Nigeria’s equity market showed early signs of fatigue at the start of February as the recent rally moderated amid cautious bargain hunting and mixed investor sentiment, trading data from the Nigerian Exchange (NGX) indicates.
The benchmark All-Share Index (ASI) edged up marginally by 0.01 per cent in the first trading session of the month, keeping the market in positive territory and lifting year-to-date returns to 6.3 per cent. Despite closing in the green, market internals reflected growing pressure from profit-taking activities as sell-offs outpaced gains across several counters.
Investor sentiment remained divided, with stocks moving sharply in both directions. PREMPAINTS and UNIVINSURE topped the gainers’ table after both advanced by the maximum daily limit of 10 per cent.

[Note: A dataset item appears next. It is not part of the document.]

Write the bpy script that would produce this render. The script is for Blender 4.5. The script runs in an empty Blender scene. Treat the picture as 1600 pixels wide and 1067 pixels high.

On the flip side, OMATEK led decliners, shedding 10 per cent during the session.
Trading activity was heavily concentrated in a handful of stocks. TANTALIZER emerged as the most actively traded equity by volume, recording transactions of 88.5 million shares. In value terms, ZENITHBANK dominated the session, with trades valued at ₦2.9 billion.
Market breadth remained negative, underscoring the cautious tone, as 44 stocks closed lower compared to 28 gainers.
Sectoral performance painted a mixed picture. The NGX Banking Index slipped by 0.64 per cent, weighed down by losses in ETI, FIDELITYBK, ACCESSCORP, and GTCO. However, gains recorded by ZENITHBANK, WEMABANK, FCMB, and STANBIC helped limit deeper losses within the sector.
The Consumer Goods Index also weakened, declining by 0.37 per cent following sell pressure in CHAMPION, HONYFLOUR, CADBURY, INTBREW, and PZ. MCNICHOLS, however, closed the session higher, offering modest support to the index.
In contrast, the Oil and Gas Index posted a strong gain of 2.0 per cent, largely driven by price appreciation in ARADEL, even as OANDO and JAPAULGOLD ended the day in negative territory.
Meanwhile, the Industrial Goods Index dipped slightly by 0.08 per cent due to losses recorded in BETAGLAS, AUSTINLAZ, CUTIX, and TRIPPLEG.
Total value traded across the exchange rose by 23.2 per cent to ₦13.1 billion, with activity concentrated in GTCO, ZENITHBANK, PZ, ARADEL, and FIRSTHOLDCO.
Looking ahead, analysts at AIICO Capital noted that current supply dynamics in the foreign exchange market are expected to keep the naira trading within a relatively stable range in the near term, barring any major shocks.